(aktivis dakwah kampus)
Pelecehan terhadap Islam kembali terjadi. Baru baru ini kita di pertontonkan dengan aksi rasis masyarakat Norwegia yang membakar dan meludahi Alquran. Tentu aksi ini sangat melukai kaum muslim di belahan dunia, bagaimana tidak disaat pergerakan dan kebangkitan Islam mulai terlihat nyata, imperialis barat terus menggencarkan aksinya dengan menyusupkan paham Islamofobia untuk meredam kebangkitan Islam.
Peristiwa ini justru membuka mata kita. Bahwa HAM hanyalah kedok Barat yang dipakai untuk menggebuk kaum muslim, hak beragama yang merupakan asas dari HAM seolah tak berlaku bagi umat muslim yang menjadi minoritas diwilayahnya. Inilah wajah asli dari sistem Sekuler yang menjadi tonggak peradaban Barat, alih alih melahirkan keadilan, nyatanya sistem ini terbukti gagal mewujudkan rasa aman maupun adil dalam beragama.
Tentunya hal ini berbanding terbalik ketika Islam berkuasa, dimana selama 13 abad lamanya Islam menjadi tonggak kokoh peradaban Islam yang menjamin keamanan ummat, baik Muslim maupun non muslim. Islam juga memberi keadilan bagi ummat tanpa memandang ras, suku maupun agama semua mendapat kedudukan yang sama ketika Islam memimpin dunia, seperti yang terkandung dalam Al-Quran,
"Dan tidaklah Kami mengutus engkau (Muhammad), melainkan untuk menjadi rahmat bagi semesta alam. (TQS. al-Anbiya : 107)

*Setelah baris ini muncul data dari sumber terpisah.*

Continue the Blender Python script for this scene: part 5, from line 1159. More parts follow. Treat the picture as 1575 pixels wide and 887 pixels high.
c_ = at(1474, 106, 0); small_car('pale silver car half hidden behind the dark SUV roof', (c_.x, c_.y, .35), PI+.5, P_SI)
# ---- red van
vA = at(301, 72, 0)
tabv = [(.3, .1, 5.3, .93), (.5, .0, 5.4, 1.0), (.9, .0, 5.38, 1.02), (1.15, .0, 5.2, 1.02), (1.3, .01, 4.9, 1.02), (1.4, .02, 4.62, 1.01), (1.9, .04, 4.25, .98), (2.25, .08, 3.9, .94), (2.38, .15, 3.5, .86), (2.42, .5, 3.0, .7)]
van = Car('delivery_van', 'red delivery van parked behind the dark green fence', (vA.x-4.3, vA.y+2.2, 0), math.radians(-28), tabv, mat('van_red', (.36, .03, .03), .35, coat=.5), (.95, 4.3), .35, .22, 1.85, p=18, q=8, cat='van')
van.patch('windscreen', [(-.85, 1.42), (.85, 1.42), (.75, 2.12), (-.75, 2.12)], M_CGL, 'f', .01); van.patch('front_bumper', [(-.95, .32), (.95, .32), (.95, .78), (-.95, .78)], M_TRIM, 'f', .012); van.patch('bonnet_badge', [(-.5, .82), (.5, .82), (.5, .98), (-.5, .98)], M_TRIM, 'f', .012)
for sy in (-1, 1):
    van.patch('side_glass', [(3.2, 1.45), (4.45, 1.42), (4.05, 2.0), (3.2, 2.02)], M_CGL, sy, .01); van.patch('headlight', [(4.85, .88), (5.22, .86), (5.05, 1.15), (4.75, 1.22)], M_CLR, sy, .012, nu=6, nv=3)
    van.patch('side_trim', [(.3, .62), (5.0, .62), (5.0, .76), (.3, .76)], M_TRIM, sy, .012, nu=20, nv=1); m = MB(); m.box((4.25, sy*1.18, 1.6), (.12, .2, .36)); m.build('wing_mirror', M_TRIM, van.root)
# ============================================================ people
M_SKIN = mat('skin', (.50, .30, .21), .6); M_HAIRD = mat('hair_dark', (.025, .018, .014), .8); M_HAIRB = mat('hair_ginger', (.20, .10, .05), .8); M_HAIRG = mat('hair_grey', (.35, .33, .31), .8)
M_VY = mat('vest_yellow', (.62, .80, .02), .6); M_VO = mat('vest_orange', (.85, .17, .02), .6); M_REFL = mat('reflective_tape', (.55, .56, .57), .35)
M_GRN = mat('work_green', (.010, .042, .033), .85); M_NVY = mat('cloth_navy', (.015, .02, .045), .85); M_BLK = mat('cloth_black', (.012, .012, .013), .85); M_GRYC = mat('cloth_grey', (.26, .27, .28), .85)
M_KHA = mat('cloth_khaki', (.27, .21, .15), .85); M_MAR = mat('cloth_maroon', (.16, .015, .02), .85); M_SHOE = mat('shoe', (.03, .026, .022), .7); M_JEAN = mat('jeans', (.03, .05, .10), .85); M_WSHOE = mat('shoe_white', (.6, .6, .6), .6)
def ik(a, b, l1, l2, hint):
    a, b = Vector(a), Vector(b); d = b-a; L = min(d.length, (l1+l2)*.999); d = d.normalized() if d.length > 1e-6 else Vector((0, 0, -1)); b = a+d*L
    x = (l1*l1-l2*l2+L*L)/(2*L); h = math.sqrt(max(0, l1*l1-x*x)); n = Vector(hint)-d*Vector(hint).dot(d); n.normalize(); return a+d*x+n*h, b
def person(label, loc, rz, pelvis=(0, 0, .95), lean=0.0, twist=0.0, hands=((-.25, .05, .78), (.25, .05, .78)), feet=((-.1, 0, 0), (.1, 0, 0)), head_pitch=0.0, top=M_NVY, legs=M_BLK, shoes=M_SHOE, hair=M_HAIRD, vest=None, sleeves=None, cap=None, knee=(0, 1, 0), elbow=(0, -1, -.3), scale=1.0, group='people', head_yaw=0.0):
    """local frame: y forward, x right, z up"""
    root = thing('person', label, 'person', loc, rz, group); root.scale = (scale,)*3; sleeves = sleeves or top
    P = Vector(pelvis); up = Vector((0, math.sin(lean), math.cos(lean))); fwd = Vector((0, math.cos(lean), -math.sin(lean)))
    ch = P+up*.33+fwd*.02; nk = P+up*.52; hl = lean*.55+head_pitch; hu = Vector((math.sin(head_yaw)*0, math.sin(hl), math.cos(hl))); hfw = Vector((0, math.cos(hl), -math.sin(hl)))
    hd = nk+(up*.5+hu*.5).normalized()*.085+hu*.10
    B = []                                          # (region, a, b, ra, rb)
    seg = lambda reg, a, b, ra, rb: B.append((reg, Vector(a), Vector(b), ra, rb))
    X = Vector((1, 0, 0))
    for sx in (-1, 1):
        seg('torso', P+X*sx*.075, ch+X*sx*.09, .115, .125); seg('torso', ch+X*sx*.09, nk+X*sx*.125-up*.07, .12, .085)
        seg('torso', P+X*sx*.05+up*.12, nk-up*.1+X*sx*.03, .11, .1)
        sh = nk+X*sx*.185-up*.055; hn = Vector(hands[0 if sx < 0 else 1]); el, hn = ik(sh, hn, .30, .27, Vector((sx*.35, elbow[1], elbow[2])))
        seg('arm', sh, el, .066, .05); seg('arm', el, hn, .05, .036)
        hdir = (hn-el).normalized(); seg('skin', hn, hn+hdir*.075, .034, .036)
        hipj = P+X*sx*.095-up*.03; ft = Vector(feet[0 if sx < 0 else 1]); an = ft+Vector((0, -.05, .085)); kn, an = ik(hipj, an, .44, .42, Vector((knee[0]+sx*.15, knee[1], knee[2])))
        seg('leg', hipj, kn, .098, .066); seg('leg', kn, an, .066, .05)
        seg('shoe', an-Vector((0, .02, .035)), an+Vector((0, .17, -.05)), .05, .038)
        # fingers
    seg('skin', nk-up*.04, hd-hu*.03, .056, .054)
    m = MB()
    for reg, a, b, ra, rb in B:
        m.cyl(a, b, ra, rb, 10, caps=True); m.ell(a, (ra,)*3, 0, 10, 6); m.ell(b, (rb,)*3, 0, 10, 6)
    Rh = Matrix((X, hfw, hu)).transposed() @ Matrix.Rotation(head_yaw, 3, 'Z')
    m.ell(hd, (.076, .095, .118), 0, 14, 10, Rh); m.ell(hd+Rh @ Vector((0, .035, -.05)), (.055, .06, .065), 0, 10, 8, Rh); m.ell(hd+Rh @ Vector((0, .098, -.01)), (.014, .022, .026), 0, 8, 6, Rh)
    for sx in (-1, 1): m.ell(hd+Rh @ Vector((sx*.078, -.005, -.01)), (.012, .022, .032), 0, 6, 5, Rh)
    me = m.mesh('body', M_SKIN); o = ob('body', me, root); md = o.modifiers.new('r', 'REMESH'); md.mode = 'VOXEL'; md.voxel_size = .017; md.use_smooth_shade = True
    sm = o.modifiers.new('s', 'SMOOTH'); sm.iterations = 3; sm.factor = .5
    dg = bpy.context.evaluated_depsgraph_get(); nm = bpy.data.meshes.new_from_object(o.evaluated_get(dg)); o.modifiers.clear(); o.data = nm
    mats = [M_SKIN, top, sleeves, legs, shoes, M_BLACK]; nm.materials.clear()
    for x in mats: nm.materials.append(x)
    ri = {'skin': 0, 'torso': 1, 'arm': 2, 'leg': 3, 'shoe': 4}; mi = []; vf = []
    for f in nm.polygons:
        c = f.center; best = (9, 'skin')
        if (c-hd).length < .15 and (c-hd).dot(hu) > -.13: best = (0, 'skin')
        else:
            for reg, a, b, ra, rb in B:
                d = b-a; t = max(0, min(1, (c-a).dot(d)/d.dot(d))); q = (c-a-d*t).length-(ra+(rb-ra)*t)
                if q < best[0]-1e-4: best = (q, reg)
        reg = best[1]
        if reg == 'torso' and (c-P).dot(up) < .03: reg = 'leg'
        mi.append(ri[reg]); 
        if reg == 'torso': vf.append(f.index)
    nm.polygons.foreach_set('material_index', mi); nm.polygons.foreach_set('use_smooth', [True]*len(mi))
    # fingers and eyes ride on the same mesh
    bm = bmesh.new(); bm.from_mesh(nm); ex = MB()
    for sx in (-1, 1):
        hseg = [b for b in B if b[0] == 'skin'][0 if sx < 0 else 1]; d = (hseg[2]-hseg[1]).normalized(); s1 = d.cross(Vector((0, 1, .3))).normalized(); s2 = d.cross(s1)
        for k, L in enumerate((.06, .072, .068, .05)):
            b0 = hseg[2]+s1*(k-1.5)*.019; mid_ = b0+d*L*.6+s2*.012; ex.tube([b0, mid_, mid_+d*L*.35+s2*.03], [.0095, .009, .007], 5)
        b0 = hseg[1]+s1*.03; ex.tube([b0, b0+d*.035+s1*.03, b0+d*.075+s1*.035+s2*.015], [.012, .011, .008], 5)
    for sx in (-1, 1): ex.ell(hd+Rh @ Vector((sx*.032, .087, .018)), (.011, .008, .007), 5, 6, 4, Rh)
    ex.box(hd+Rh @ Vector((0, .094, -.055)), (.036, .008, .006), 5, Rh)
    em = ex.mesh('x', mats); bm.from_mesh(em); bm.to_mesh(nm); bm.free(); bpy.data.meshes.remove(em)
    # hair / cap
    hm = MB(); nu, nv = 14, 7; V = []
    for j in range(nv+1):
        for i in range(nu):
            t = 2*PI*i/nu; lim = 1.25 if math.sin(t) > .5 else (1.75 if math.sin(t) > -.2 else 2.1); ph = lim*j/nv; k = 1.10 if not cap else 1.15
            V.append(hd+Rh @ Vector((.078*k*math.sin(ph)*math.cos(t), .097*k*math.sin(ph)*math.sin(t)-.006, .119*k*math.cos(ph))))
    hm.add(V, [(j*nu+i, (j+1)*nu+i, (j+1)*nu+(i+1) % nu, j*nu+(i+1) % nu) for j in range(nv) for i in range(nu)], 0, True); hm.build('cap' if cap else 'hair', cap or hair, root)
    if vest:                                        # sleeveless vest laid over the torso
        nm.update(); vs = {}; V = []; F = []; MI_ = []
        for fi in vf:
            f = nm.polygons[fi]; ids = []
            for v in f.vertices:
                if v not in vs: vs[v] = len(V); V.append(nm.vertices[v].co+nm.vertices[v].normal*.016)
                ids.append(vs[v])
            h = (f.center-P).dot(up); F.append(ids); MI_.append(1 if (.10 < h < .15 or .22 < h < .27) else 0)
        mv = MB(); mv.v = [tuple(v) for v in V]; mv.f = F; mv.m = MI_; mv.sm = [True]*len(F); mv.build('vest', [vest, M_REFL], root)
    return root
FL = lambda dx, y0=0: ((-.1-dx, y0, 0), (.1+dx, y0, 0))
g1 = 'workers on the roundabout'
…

Hal yang sama selama Daulah Islam berdiri, penerapan syariat menjadi role model kehidupan bagi non muslim menerapkan hukum hukum Allah. Bahkan ketika pada masa khusunya Khilafah Turki Utsmani yang kala itu konstantinopel berhasil di taklukan oleh sang khalifah Muhammad Al Fatih, warga kristen yang saat itu memenuhi gereja Hagia Sophia diberikan jaminan kemananan serta di jaga keselamatannya. Selain itu Sultan Al Fatih juga memberikan kebebasan tanpa ada Deskriminasi, kekerasan, maupun paksaan kepada mereka untuk masuk ke dalam agama Islam karena hal itu tidak di izinkan oleh Allah, seperti apa yang disabda kan Rasulullah :
“Barangsiapa membunuh seorang mu’ahid (kafir yang mendapatkan jaminan keamanan) tanpa alasan yang haq, maka ia tidak akan mencium wangi surga, bahkan dari jarak empat puluh tahun perjalanan sekali pun”. (HR. Ahmad).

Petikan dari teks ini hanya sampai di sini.